Oklahoma Baptist Homes for Children

 

Transitional Living Program Launches Young Men as Capable, Caring Christian Adults

By Janet Anderson and Jonathan Chambers
Austin and John

“If it weren’t for Boys Ranch Town, I’d probably be living on the street, in a gang, doing drugs, or who knows what,” said John, a young man who graduated from residential care and is now living in our Transitional Living Program, Circle T Ranch.

His friend, Austin, chimed in, “Me too. I came from what people call the ‘ghetto’. I lived in Tulsa and my brother helped me move here.” His brother met a staff member in a college class and knew immediately that Boys Ranch Town could help Austin make a better life.

Both of these young men are now college students at OSU-OKC, working, and creating the life they never thought possible before they moved to BRT.

Austin and John both major in the Criminal Justice program at OSU-OKC but they have different goals for after graduation. Austin hopes to join the Oklahoma State Highway Patrol. He plans to use his encounters with at-risk youth to share with boys in situations similar to his that there is a place that can help them change their life.

John doesn’t plan to join a police force, but rather wants to keep his options open for a while longer and see what God shows him.

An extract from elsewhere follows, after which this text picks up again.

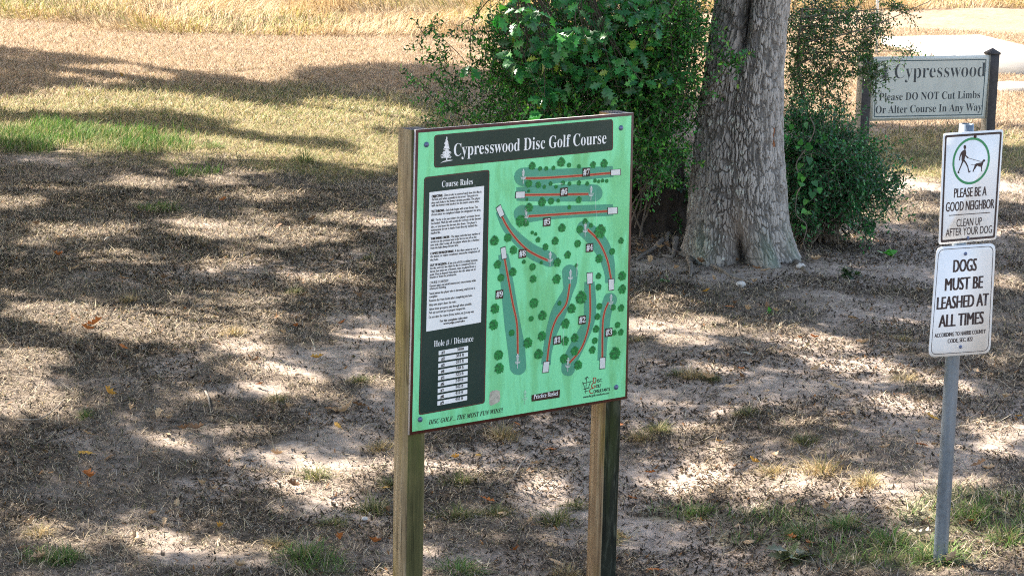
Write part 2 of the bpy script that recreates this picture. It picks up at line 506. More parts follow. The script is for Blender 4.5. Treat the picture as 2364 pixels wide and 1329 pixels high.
TH_D, TH_S, TH_G, TH_O = (.072, .058, .046), (.54, .425, .30), (.34, .295, .255), (.115, .12, .055)
def field(name, y0, y1, dens, Ls, Ws, label_kind):
    x, y = scatter(y0, y1, dens)
    t, s, g, mg = cover(x, y)
    keep = rng.rand(len(x)) < np.clip(t * 1.05 + .02, 0, 1)
    x, y, s, g, mg = x[keep], y[keep], s[keep], g[keep], mg[keep]; n = len(x)
    C = pal(n, [TH_D, TH_S, TH_G, TH_O], [.46, .29, .16, .09])
    u = rng.rand(n)
    Cs = pal(n, [(.41, .305, .21), (.33, .23, .15), (.50, .40, .29), (.19, .13, .085), (.24, .22, .11)], [.42, .25, .18, .1, .05])
    C = np.where((u < s)[:, None], Cs, C)
    u = rng.rand(n)
    Cm = pal(n, [(.42, .34, .17), (.24, .25, .09), (.15, .20, .07), (.56, .45, .27), (.22, .17, .10)], [.28, .22, .16, .16, .18])
    C = np.where((u < mg * (1 - s) * .9)[:, None], Cm, C)
    C = np.where((rng.rand(n) < g * .55)[:, None], pal(n, [(.11, .19, .045), (.18, .26, .075), (.08, .13, .04)], [1, 1, 1]), C)
    lo = np.where(u < .5, 1.0, .8)
    L = rng.uniform(*Ls, n) * lo * (1 + .5 * mg + .8 * g); W = rng.uniform(*Ws, n)
    lean = np.where(rng.rand(n) < .45 - .3 * s, rng.uniform(1.1, 1.5, n), rng.uniform(.5, 1.3, n)); lean = lean * (1 - .35 * g)
    P = np.stack([x, y, gzm(x, y) - .004 + rng.uniform(0, .012, n)], -1)
    V, F, sz, CC = blades(P, L, W, rng.uniform(0, 6.283, n), lean, rng.uniform(.1, .7, n), C)
    o = mk(name, V, F, M_GRASS, col=CC, sizes=sz)
    tag(o, label_kind[0], label_kind[1], kind='stuff'); return o

field('thatch', 7.5, 15, 4200, (.02, .06), (.0025, .0048), ('dull brown matted thatch and grass covering the near sandy ground', 'thatch'))
field('thatch', 15, 23, 2600, (.03, .07), (.0035, .006), ('brown and olive short grass in the middle distance', 'thatch'))
field('dry_grass', 23, 36, 1500, (.04, .10), (.005, .009), ('straw coloured mown dry grass in the sun beyond the trees', 'dry grass'))

# lush green patch and other green growth
def greens(name, dens, label):
    x, y = scatter(8, 27, dens)
    g = cover(x, y)[2]
    px, py = project(np.stack([x, y, gz(x, y)], -1))
    n2 = fbm(x * 4, y * 4, 61, 3)
    k = rng.rand(len(x)) < g ** 1.3 * np.where(py < 420, .60 * sms((n2 - .36) * 5), .14 * sms((n2 - .46) * 6))
    x, y, py = x[k], y[k], py[k]; n = len(x)
    far = sms((450 - py) / 60)
    L = rng.uniform(.04, .10, n) * (1 + .7 * far); W = rng.uniform(.003, .005, n) * (1 + .9 * far)
    C = pal(n, [(.075, .18, .03), (.14, .27, .06), (.05, .12, .03), (.28, .29, .11)], [.34, .28, .2, .18])
    P = np.stack([x, y, gzm(x, y) - .005], -1)
    V, F, sz, CC = blades(P, L, W, rng.uniform(0, 6.283, n), rng.uniform(.05, .8, n), rng.uniform(.1, .7, n), C)
    tag(mk(name, V, F, M_GRASS, col=CC, sizes=sz), label, 'grass', kind='stuff')
greens('green_grass', 2600, 'fresh green grass growing in patches on the left and lower right')

# tangled tall straw along the top of the frame
x, y = scatter(32.6, 47, 420, .6)
px, py = project(np.stack([x, y, gz(x, y)], -1))
bd = np.interp(px, [-200, 0, 300, 600, 1000, 1300, 1700, 2400], [38, 44, 76, 84, 92, 70, 30, 20]) + 16 * (fbm(x * .9, y * .9, 81, 3) - .5)
k = py < bd; x, y, px = x[k], y[k], px[k]; n = len(x)
hgt = .5 + .9 * fbm(x * .8, y * .8, 82, 3)
gre = sms((fbm(x * .6, y * .6, 83, 3) - .52) * 8) * .32 + sms((180 - px) / 160) * .45
C = pal(n, [(.45, .33, .19), (.58, .46, .30), (.32, .22, .12), (.14, .095, .05)], [.36, .22, .24, .18])
C = np.where((rng.rand(n) < gre)[:, None], pal(n, [(.26, .25, .07), (.17, .19, .055), (.36, .31, .09)], [1, 1, 1]), C)
P = np.stack([x, y, gz(x, y)], -1)
swirl = 6.28 * fbm(x * .5, y * .5, 84, 2) * 2
V, F, sz, CC = blades(P, rng.uniform(.18, .46, n) * hgt, rng.uniform(.007, .014, n), swirl + rng.uniform(-.8, .8, n), rng.uniform(.3, 1.35, n), rng.uniform(.3, 1.1, n), C)
tag(mk('tall_dry_grass', V, F, M_GRASS, col=CC, sizes=sz), 'tangled tall straw grass along the far edge of the clearing', 'tall grass', kind='stuff')

# crumbs of bark, twig and leaf scattered on the sand
x, y = scatter(7.6, 19, 2900)
t, s, g, mg = cover(x, y)
n = len(x)
nn = fbm(x * 2.1, y * 2.1, 95, 3)
k = rng.rand(n) < .16 + .84 * sms((nn - .40) * 5); x, y = x[k], y[k]; n = len(x)
P = np.stack([x, y, gzm(x, y) + .004], -1)
C = pal(n, [(.028, .019, .013), (.06, .042, .03), (.13, .088, .055), (.30, .23, .16), (.24, .11, .04)], [.46, .26, .16, .08, .04])
V, F, sz, CC = blades(P, rng.uniform(.006, .042, n) ** 1.0, rng.uniform(.003, .014, n), rng.uniform(0, 6.283, n), rng.uniform(.95, 1.55, n), rng.uniform(-.4, .3, n), C)
tag(mk('leaf_litter', V, F, M_DEAD, col=CC, sizes=sz), 'dark crumbs of leaf, bark and twig strewn over the sand', 'leaf litter', kind='stuff')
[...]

Both Austin and John have maintained close relations with their family. Austin explained that being a resident at Boys Ranch Town helped him to stay close to his family. He explained, “When I lived in the shelter, there was no way to call, email, or visit my family. Here at BRT I was able to talk with them on the phone, and even visit them now and then.” 

John echoed Austin’s thoughts and said, “I was in several shelters and even though there were times when we all went outside to play, mostly we just sat in one big room and watched TV. Boys Ranch is way better.”  John and his brother, Bill, came to BRT together, lived in the same cottage for a while, and then separated to live in two different cottages. John chose to move to a cottage with boys closer to his age. After a time, both John and his brother were adopted. However, they are able to stay in touch with each other and their sisters because BRT’s program made that possible.

Both Austin and John are able to go to college through the help of Pell Grants, but they both explain that even though the money is provided through the Pell Grant program, neither of them would have ever considered college if they hadn’t seen that it was possible by living at Boys Ranch Town. After high school graduation, boys that participate in the Boys Ranch program have the option of transferring to the Transitional Living program called Circle T Ranch.

Studies show that only 2 to 4 percent of children who grow up in group care are able to further their education compared to the thirty-four percent of their peers in the general population. Because of this statistic, Transitional Living is a vital part to the ministry at Boys Ranch Town. Now there is the option of continued growth, stability, and chance of success. Before this program existed, residents would be on their own once they graduated high school. This meant they would immediately go from living in a structure-oriented, educational environment where life skills would be learned and houseparents would hold them accountable to their actions and goals, to a situation of being on their own trying to find a job, maybe going to school, and juggling the two while somehow making ends meet.

The Transitional Living program at Boys Ranch Town offers young adult men a launching pad into life by giving them a place to live while they go to school, maintain at least a part-time job, and become better prepared for life through various life skills classes.

Boys Ranch Town was blessed with a brand new Transitional Living facility which opened in May 2014 called Circle T Ranch. Appropriately, “T” stands for transition. Circle T Ranch is made up of two duplex-style buildings and one suite-style house with an extra room for a mentor/RA. The area also has a disc golf course and a basketball goal for them to enjoy. Our hope is that these young men will continue to develop into capable, caring Christian adults during their extended time at Boys Ranch Town and become compassionate members of the world around them. The boys are taught to remember that they will remember the path to independence can only be found through total dependence on Christ.

Both of these young men nodded in agreement when Austin said, “There’s no doubt where I’d be if I hadn’t come here. And there’s no doubt that I would never have had the chance to go to college if it weren’t for this program (Transitional Living). I wouldn’t have dreamed it was possible.”